* _JOB_
Return the listing below exactly, with the pictures dropped.

* _GIVEN MATERIAL_

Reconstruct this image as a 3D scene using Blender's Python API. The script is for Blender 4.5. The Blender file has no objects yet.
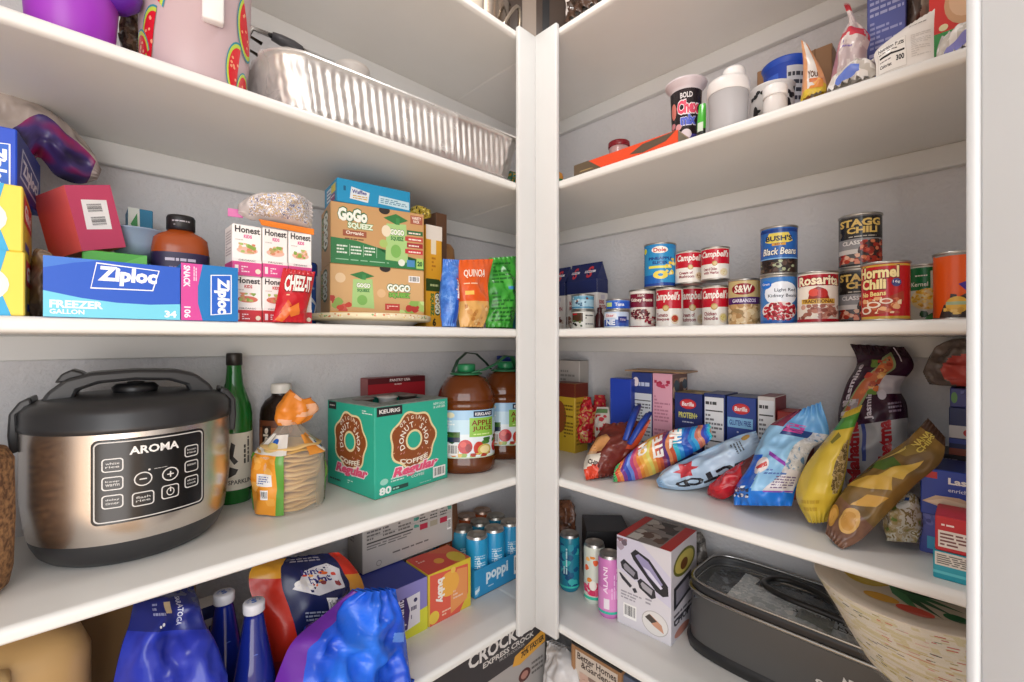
import bpy, bmesh, math, random
from math import sin, cos, pi, radians, atan2, sqrt
from mathutils import Vector, Matrix, noise
R = random.Random(7)
SC = bpy.context.scene
COL = SC.collection
V = Vector

# ------------------------------------------------------------------ place
E = 1.43                                   # eye height
F = 450.0                                  # focal length in pixels (frame 1024 wide)
YAW = radians(45.82)
SA, CA = sin(YAW), cos(YAW)
DL, DR = 0.80, 0.86                        # distance of the left / right shelf fronts
YW, XW = 1.16, 1.22                        # left wall plane y, right wall plane x
TOP = {0: E+.780, 1: E+.399, 2: E+.0305, 3: E-.341, 4: E-.704, 5: E-1.067}
TH = .021

def ray(u):
    t = (u-512)/F
    return SA*t+CA, SA-CA*t                # x and y per unit of depth
def Lp(u, v, dep):                         # point on the plane y = DL+dep
    xc, yc = ray(u); z = (DL+dep)/yc
    return V((xc*z, DL+dep, E+(341-v)*z/F))
def Rp(u, v, dep):                         # point on the plane x = DR+dep
    xc, yc = ray(u); z = (DR+dep)/xc
    return V((DR+dep, yc*z, E+(341-v)*z/F))
def Gp(u, v, h):                           # point at height h
    xc, yc = ray(u); z = (h-E)*F/(341-v)
    return V((xc*z, yc*z, h))

# ------------------------------------------------------------------ materials
def lin(c):
    c = c/255
    return c/12.92 if c <= .04045 else ((c+.055)/1.055)**2.4
def rgb(h):
    return tuple(lin(int(h[i:i+2], 16)) for i in (0, 2, 4))+(1,)
MATS = {}
FIN = {'card': (.45, 0), 'gloss': (.22, 0), 'matte': (.8, 0), 'metal': (.36, 1), 'steel': (.22, 1), 'plastic': (.35, 0), 'satin': (.4, 0), 'bag': (.27, 0)}
def mat(h, fin='card'):
    k = (h, fin)
    if k in MATS: return MATS[k]
    m = bpy.data.materials.new('%s_%s' % (fin, h)); m.use_nodes = True
    nt = m.node_tree; p = nt.nodes['Principled BSDF']
    p.inputs['Base Color'].default_value = rgb(h)
    if fin in FIN:
        p.inputs['Roughness'].default_value, p.inputs['Metallic'].default_value = FIN[fin]
    if fin == 'film':                      # clear plastic film
        p.inputs['Roughness'].default_value = .12
        tr = nt.nodes.new('ShaderNodeBsdfTransparent'); mx = nt.nodes.new('ShaderNodeMixShader')
        lw = nt.nodes.new('ShaderNodeLayerWeight'); lw.inputs[0].default_value = .35
        mr = nt.nodes.new('ShaderNodeMapRange'); mr.inputs[3].default_value = .16; mr.inputs[4].default_value = .75
        nt.links.new(lw.outputs['Facing'], mr.inputs[0]); nt.links.new(mr.outputs[0], mx.inputs[0])
        nt.links.new(tr.outputs[0], mx.inputs[1]); nt.links.new(p.outputs[0], mx.inputs[2])
        nt.links.new(mx.outputs[0], nt.nodes['Material Output'].inputs[0])
    if fin == 'clear':                     # thin clear glass or acetate
        p.inputs['Roughness'].default_value = .05
        tr = nt.nodes.new('ShaderNodeBsdfTransparent'); mx = nt.nodes.new('ShaderNodeMixShader'); mx.inputs[0].default_value = .1
        nt.links.new(tr.outputs[0], mx.inputs[1]); nt.links.new(p.outputs[0], mx.inputs[2])
        nt.links.new(mx.outputs[0], nt.nodes['Material Output'].inputs[0])
    if fin == 'haze':                      # translucent frosted plastic
        p.inputs['Roughness'].default_value = .35
        tr = nt.nodes.new('ShaderNodeBsdfTransparent'); mx = nt.nodes.new('ShaderNodeMixShader'); mx.inputs[0].default_value = .62
        tr.inputs[0].default_value = rgb(h)
        nt.links.new(tr.outputs[0], mx.inputs[1]); nt.links.new(p.outputs[0], mx.inputs[2])
        nt.links.new(mx.outputs[0], nt.nodes['Material Output'].inputs[0])
    if fin == 'glass':
        p.inputs['Roughness'].default_value = .06
        p.inputs['Coat Weight'].default_value = .6
        tr = nt.nodes.new('ShaderNodeBsdfTransparent'); mx = nt.nodes.new('ShaderNodeMixShader'); mx.inputs[0].default_value = .72
        tr.inputs[0].default_value = rgb(h)
        nt.links.new(tr.outputs[0], mx.inputs[1]); nt.links.new(p.outputs[0], mx.inputs[2])
        nt.links.new(mx.outputs[0], nt.nodes['Material Output'].inputs[0])
    if fin in ('card', 'matte', 'satin'):  # faint procedural fibre / paint variation
        tc = nt.nodes.new('ShaderNodeTexCoord'); nz = nt.nodes.new('ShaderNodeTexNoise'); bp = nt.nodes.new('ShaderNodeBump')
        nz.inputs['Scale'].default_value = 220 if fin == 'card' else 120
        bp.inputs['Strength'].default_value = .06; bp.inputs['Distance'].default_value = .002
        nt.links.new(tc.outputs['Object'], nz.inputs['Vector']); nt.links.new(nz.outputs[0], bp.inputs['Height'])
        nt.links.new(bp.outputs[0], p.inputs['Normal'])
    MATS[k] = m
    return m

def mot(cols, scale, fin='bag', key=0, detail=3, hard=True):
    """mottled printed film: noise through a stepped ramp"""
    k = ('mot', tuple(cols), scale, fin, key)
    if k in MATS: return MATS[k]
    m = bpy.data.materials.new('mottled_%s' % cols[0]); m.use_nodes = True; nt = m.node_tree; p = nt.nodes['Principled BSDF']
    p.inputs['Roughness'].default_value, p.inputs['Metallic'].default_value = FIN.get(fin, (.3, 0))
    tc = nt.nodes.new('ShaderNodeTexCoord'); nz = nt.nodes.new('ShaderNodeTexNoise'); nz.inputs['Scale'].default_value = scale; nz.inputs['Detail'].default_value = detail
    mp = nt.nodes.new('ShaderNodeMapping'); mp.inputs['Location'].default_value = (key*3.7, key*1.9, key)
    cr = nt.nodes.new('ShaderNodeValToRGB'); cr.color_ramp.interpolation = 'CONSTANT' if hard else 'LINEAR'
    n = len(cols)
    while len(cr.color_ramp.elements) < n: cr.color_ramp.elements.new(.5)
    for i, c in enumerate(cols):
        e = cr.color_ramp.elements[i]; e.position = 0 if i == 0 else .5+(i/n-.5)*.42; e.color = rgb(c)
    nt.links.new(tc.outputs['Object'], mp.inputs[0]); nt.links.new(mp.outputs[0], nz.inputs['Vector']); nt.links.new(nz.outputs[0], cr.inputs[0]); nt.links.new(cr.outputs[0], p.inputs['Base Color'])
    MATS[k] = m
    return m
def mm_(c, fin): return mat(c, fin) if isinstance(c, str) else c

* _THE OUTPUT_
Reconstruct this image as a 3D scene using Blender's Python API. The script is for Blender 4.5. The Blender file has no objects yet.
import bpy, bmesh, math, random
from math import sin, cos, pi, radians, atan2, sqrt
from mathutils import Vector, Matrix, noise
R = random.Random(7)
SC = bpy.context.scene
COL = SC.collection
V = Vector

# ------------------------------------------------------------------ place
E = 1.43                                   # eye height
F = 450.0                                  # focal length in pixels (frame 1024 wide)
YAW = radians(45.82)
SA, CA = sin(YAW), cos(YAW)
DL, DR = 0.80, 0.86                        # distance of the left / right shelf fronts
YW, XW = 1.16, 1.22                        # left wall plane y, right wall plane x
TOP = {0: E+.780, 1: E+.399, 2: E+.0305, 3: E-.341, 4: E-.704, 5: E-1.067}
TH = .021

def ray(u):
    t = (u-512)/F
    return SA*t+CA, SA-CA*t                # x and y per unit of depth
def Lp(u, v, dep):                         # point on the plane y = DL+dep
    xc, yc = ray(u); z = (DL+dep)/yc
    return V((xc*z, DL+dep, E+(341-v)*z/F))
def Rp(u, v, dep):                         # point on the plane x = DR+dep
    xc, yc = ray(u); z = (DR+dep)/xc
    return V((DR+dep, yc*z, E+(341-v)*z/F))
def Gp(u, v, h):                           # point at height h
    xc, yc = ray(u); z = (h-E)*F/(341-v)
    return V((xc*z, yc*z, h))

# ------------------------------------------------------------------ materials
def lin(c):
    c = c/255
    return c/12.92 if c <= .04045 else ((c+.055)/1.055)**2.4
def rgb(h):
    return tuple(lin(int(h[i:i+2], 16)) for i in (0, 2, 4))+(1,)
MATS = {}
FIN = {'card': (.45, 0), 'gloss': (.22, 0), 'matte': (.8, 0), 'metal': (.36, 1), 'steel': (.22, 1), 'plastic': (.35, 0), 'satin': (.4, 0), 'bag': (.27, 0)}
def mat(h, fin='card'):
    k = (h, fin)
    if k in MATS: return MATS[k]
    m = bpy.data.materials.new('%s_%s' % (fin, h)); m.use_nodes = True
    nt = m.node_tree; p = nt.nodes['Principled BSDF']
    p.inputs['Base Color'].default_value = rgb(h)
    if fin in FIN:
        p.inputs['Roughness'].default_value, p.inputs['Metallic'].default_value = FIN[fin]
    if fin == 'film':                      # clear plastic film
        p.inputs['Roughness'].default_value = .12
        tr = nt.nodes.new('ShaderNodeBsdfTransparent'); mx = nt.nodes.new('ShaderNodeMixShader')
        lw = nt.nodes.new('ShaderNodeLayerWeight'); lw.inputs[0].default_value = .35
        mr = nt.nodes.new('ShaderNodeMapRange'); mr.inputs[3].default_value = .16; mr.inputs[4].default_value = .75
        nt.links.new(lw.outputs['Facing'], mr.inputs[0]); nt.links.new(mr.outputs[0], mx.inputs[0])
        nt.links.new(tr.outputs[0], mx.inputs[1]); nt.links.new(p.outputs[0], mx.inputs[2])
        nt.links.new(mx.outputs[0], nt.nodes['Material Output'].inputs[0])
    if fin == 'clear':                     # thin clear glass or acetate
        p.inputs['Roughness'].default_value = .05
        tr = nt.nodes.new('ShaderNodeBsdfTransparent'); mx = nt.nodes.new('ShaderNodeMixShader'); mx.inputs[0].default_value = .1
        nt.links.new(tr.outputs[0], mx.inputs[1]); nt.links.new(p.outputs[0], mx.inputs[2])
        nt.links.new(mx.outputs[0], nt.nodes['Material Output'].inputs[0])
    if fin == 'haze':                      # translucent frosted plastic
        p.inputs['Roughness'].default_value = .35
        tr = nt.nodes.new('ShaderNodeBsdfTransparent'); mx = nt.nodes.new('ShaderNodeMixShader'); mx.inputs[0].default_value = .62
        tr.inputs[0].default_value = rgb(h)
        nt.links.new(tr.outputs[0], mx.inputs[1]); nt.links.new(p.outputs[0], mx.inputs[2])
        nt.links.new(mx.outputs[0], nt.nodes['Material Output'].inputs[0])
    if fin == 'glass':
        p.inputs['Roughness'].default_value = .06
        p.inputs['Coat Weight'].default_value = .6
        tr = nt.nodes.new('ShaderNodeBsdfTransparent'); mx = nt.nodes.new('ShaderNodeMixShader'); mx.inputs[0].default_value = .72
        tr.inputs[0].default_value = rgb(h)
        nt.links.new(tr.outputs[0], mx.inputs[1]); nt.links.new(p.outputs[0], mx.inputs[2])
        nt.links.new(mx.outputs[0], nt.nodes['Material Output'].inputs[0])
    if fin in ('card', 'matte', 'satin'):  # faint procedural fibre / paint variation
        tc = nt.nodes.new('ShaderNodeTexCoord'); nz = nt.nodes.new('ShaderNodeTexNoise'); bp = nt.nodes.new('ShaderNodeBump')
        nz.inputs['Scale'].default_value = 220 if fin == 'card' else 120
        bp.inputs['Strength'].default_value = .06; bp.inputs['Distance'].default_value = .002
        nt.links.new(tc.outputs['Object'], nz.inputs['Vector']); nt.links.new(nz.outputs[0], bp.inputs['Height'])
        nt.links.new(bp.outputs[0], p.inputs['Normal'])
    MATS[k] = m
    return m

def mot(cols, scale, fin='bag', key=0, detail=3, hard=True):
    """mottled printed film: noise through a stepped ramp"""
    k = ('mot', tuple(cols), scale, fin, key)
    if k in MATS: return MATS[k]
    m = bpy.data.materials.new('mottled_%s' % cols[0]); m.use_nodes = True; nt = m.node_tree; p = nt.nodes['Principled BSDF']
    p.inputs['Roughness'].default_value, p.inputs['Metallic'].default_value = FIN.get(fin, (.3, 0))
    tc = nt.nodes.new('ShaderNodeTexCoord'); nz = nt.nodes.new('ShaderNodeTexNoise'); nz.inputs['Scale'].default_value = scale; nz.inputs['Detail'].default_value = detail
    mp = nt.nodes.new('ShaderNodeMapping'); mp.inputs['Location'].default_value = (key*3.7, key*1.9, key)
    cr = nt.nodes.new('ShaderNodeValToRGB'); cr.color_ramp.interpolation = 'CONSTANT' if hard else 'LINEAR'
    n = len(cols)
    while len(cr.color_ramp.elements) < n: cr.color_ramp.elements.new(.5)
    for i, c in enumerate(cols):
        e = cr.color_ramp.elements[i]; e.position = 0 if i == 0 else .5+(i/n-.5)*.42; e.color = rgb(c)
    nt.links.new(tc.outputs['Object'], mp.inputs[0]); nt.links.new(mp.outputs[0], nz.inputs['Vector']); nt.links.new(nz.outputs[0], cr.inputs[0]); nt.links.new(cr.outputs[0], p.inputs['Base Color'])
    MATS[k] = m
    return m
def mm_(c, fin): return mat(c, fin) if isinstance(c, str) else c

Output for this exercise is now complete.